Written by Te’Aira Law and Gary McLaughlin

California Assembly Bill 51 (“AB 51”), codified as California Labor Code section 432.6 and California Government Code section 12953, was signed by Governor Newsom in 2019 and went into effect January 1, 2020.  AB 51 prohibits California employers from requiring employees to agree to mandatory arbitration as a condition of employment. In early 2020, multiple business associations, including the California Chamber of Commerce and the U.S. Chamber of Commerce, filed suit to challenge AB 51 as preempted by the Federal Arbitration Act (“FAA”).
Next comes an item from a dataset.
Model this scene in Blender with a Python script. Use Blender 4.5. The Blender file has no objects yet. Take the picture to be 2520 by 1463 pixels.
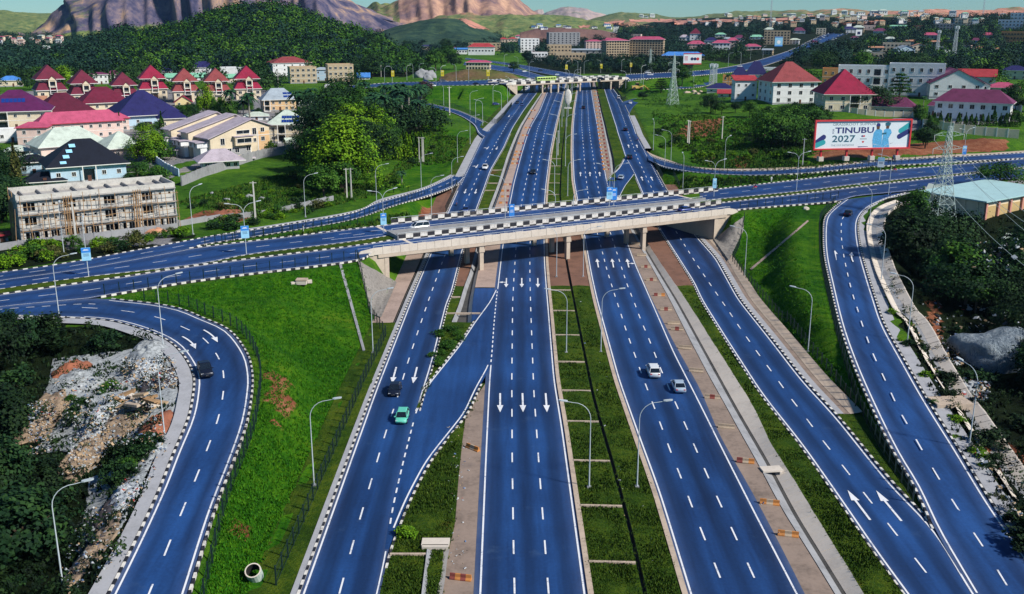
import bpy, math, random
import numpy as np
from mathutils import Vector, Matrix, noise
R_ = math.radians
random.seed(7); rng = np.random.default_rng(7)
SC = bpy.context.scene; COL = SC.collection

# ------------------------------------------------------------------ camera, world, sun, exposure
F, CX, CY, CAMH = 2450.0,1260.0,731.5,56.6
PITCH = math.atan((CY - 44.0) / F)
cam_d = bpy.data.cameras.new('camera'); cam = bpy.data.objects.new('camera', cam_d); COL.objects.link(cam)
cam.location = (0,0, CAMH); cam.rotation_euler = (math.pi/2 - PITCH,0,0)
cam_d.sensor_width = 36.0; cam_d.lens = 36.0 * F / 2520.0
cam_d.clip_start = 1.0; cam_d.clip_end = 30000.0
SC.camera = cam
SUN_EL, SUN_AZ = 40.0,118.0
W = bpy.data.worlds.new('World'); SC.world = W; W.use_nodes = True
nt = W.node_tree; nt.nodes.clear()
sky = nt.nodes.new('ShaderNodeTexSky'); sky.sky_type = 'NISHITA'; sky.sun_disc = False
sky.sun_elevation = R_(SUN_EL); sky.sun_rotation = R_(SUN_AZ)
sky.air_density = 1.0; sky.dust_density = 0.0; sky.ozone_density = 3.0; sky.altitude = 400
bg = nt.nodes.new('ShaderNodeBackground'); bg.inputs[1].default_value = 0.06
wo = nt.nodes.new('ShaderNodeOutputWorld')
tint = nt.nodes.new('ShaderNodeMix'); tint.data_type = 'RGBA'; tint.blend_type = 'MULTIPLY'; tint.inputs[0].default_value = 1.0
tint.inputs[7].default_value = (0.46,0.80,1.02,1)
nt.links.new(sky.outputs[0], tint.inputs[6]); nt.links.new(tint.outputs[2], bg.inputs[0]); nt.links.new(bg.outputs[0], wo.inputs[0])
sd = bpy.data.lights.new('sun', 'SUN'); so = bpy.data.objects.new('sun', sd); COL.objects.link(so)
sd.energy = 3.9; sd.angle = R_(5.0); sd.color = (1.0,0.93,0.82)
_a = R_(SUN_AZ); _e = R_(SUN_EL)
so.rotation_euler = Vector((math.sin(_a)*math.cos(_e), math.cos(_a)*math.cos(_e), math.sin(_e))).to_track_quat('Z', 'Y').to_euler()
so.location = (80,-80,200)
SC.view_settings.view_transform = 'Standard'; SC.view_settings.look = 'None'
SC.view_settings.exposure = 0.55; SC.view_settings.gamma = 1.0; SC.view_settings.use_curve_mapping = False
SC.render.engine = 'CYCLES'
SC.cycles.max_bounces = 5; SC.cycles.diffuse_bounces = 2; SC.cycles.glossy_bounces = 2
SC.cycles.transmission_bounces = 2; SC.cycles.transparent_max_bounces = 4; SC.cycles.volume_bounces = 0
SC.cycles.use_denoising = True; SC.cycles.caustics_reflective = False; SC.cycles.caustics_refractive = False
SC.render.film_transparent = False

# ------------------------------------------------------------------ pixel helpers (crop frames used while measuring)
K = 0.34178; KB = 0.4953
def _cr(x0, y0, k):
    def f(*pts):
        if len(pts) == 2 and not isinstance(pts[0],(tuple, list)): return (x0 + k*pts[0], y0 + k*pts[1])
        return [(x0 + k*a, y0 + k*b) for a, b in pts]
    return f
T1, T2, T3 = _cr(0,0, K), _cr(861.3,0, K), _cr(1658.7,0, K)
M1, M2, M3 = _cr(0,307.6, K), _cr(861.3,307.6, K), _cr(1658.7,307.6, K)
B1, B2, B3 = _cr(0,738.3, KB), _cr(830.6,738.3, KB), _cr(1658.7,738.3, KB)
CP, SP = math.cos(PITCH), math.sin(PITCH)
def ray(px, py):
    x = (px - CX)/F; u = -(py - CY)/F
    return x, CP + u*SP,-SP + u*CP
def depth(p): return p[1]*CP - (p[2]-CAMH)*SP
def sstep(a, b, x):
    t = np.clip((np.asarray(x, float)-a)/(b-a),0,1); return t*t*(3-2*t)
def zb(Y): return 9.0*sstep(255,470, Y)
def PZ(px, py, z=0.0):
    x, y, d = ray(px, py); t = (CAMH - z)/(-d); return Vector((x*t, y*t, z))
def PB(px, py, off=0.0):
    z = 0.0
    for _ in range(25):
        p = PZ(px, py, z); zn = float(zb(p.y)); z = 0.5*z + 0.5*zn
    p = PZ(px, py, z); p.z += off; return p
def PD(px, py, D):
    x, y, d = ray(px, py); t = D/y; return Vector((x*t, D, CAMH + d*t))
def resample(pts, step=None, n=None):
    P = np.array([tuple(p) for p in pts], float); s = np.r_[0, np.cumsum(np.linalg.norm(np.diff(P, axis=0), axis=1))]
    if n is None: n = max(2, int(round(s[-1]/step))+1)
    q = np.linspace(0, s[-1], n)
    return np.stack([np.interp(q, s, P[:, i]) for i in range(P.shape[1])],1)
def smooth(pts, it=2):
    P = np.array(pts, float)
    for _ in range(it):
        Q = P.copy(); Q[1:-1] = 0.25*P[:-2] + 0.5*P[1:-1] + 0.25*P[2:]; P = Q
    return P
def spline(pts, n=8):
    P = [np.array(p, float) for p in pts]; P = [2*P[0]-P[1]] + P + [2*P[-1]-P[-2]]; out = []
    for i in range(1, len(P)-2):
        for k in range(n):
            t = k/n; a, b, c, d = P[i-1:i+3]
            out.append(0.5*((2*b)+(c-a)*t+(2*a-5*b+4*c-d)*t*t+(-a+3*b-3*c+d)*t**3))
    out.append(P[-2]); return np.array(out)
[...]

In February 2020, a California federal district court agreed, and enjoined enforcement of AB 51.

In September 2021, in Chamber of Commerce of United States v. Bonta, the Ninth Circuit reversed in a 2-1 decision, finding that the FAA only preempts AB 51 once an employee has actually signed an arbitration agreement.  Thus, an employer could still be liable with respect to an employee who declines to sign an arbitration agreement that is presented to him or her as a condition of employment. (See our prior post on Bonta here.)

In October of 2021, the California and U.S. Chambers of Commerce petitioned for rehearing en banc, which the Ninth Circuit deferred pending the U.S. Supreme Court’s decision in Viking River Cruises v. Moriana.  (See our prior post on Viking River here.)  However, on August 22, 2022, the original three-judge panel in Bonta voted sua sponte to grant panel rehearing and withdrew its September 2021 decision, rendering the petition for rehearing en banc moot. Judge Fletcher, who was part of the 2-1 majority in the original decision, and Judge Ikuta, who dissented in the original decision, voted in favor of rehearing. Judge Lucero, who authored the majority opinion, voted against rehearing.

Given these developments, the original injunction against enforcement of AB 51 remains in effect, and employers may continue to require employees to sign arbitration agreements as a condition of employment for the time being. There is also now the possibility that the Ninth Circuit will reverse course and uphold the injunction. Employers with questions about their arbitration agreements and practices should seek guidance from employment counsel.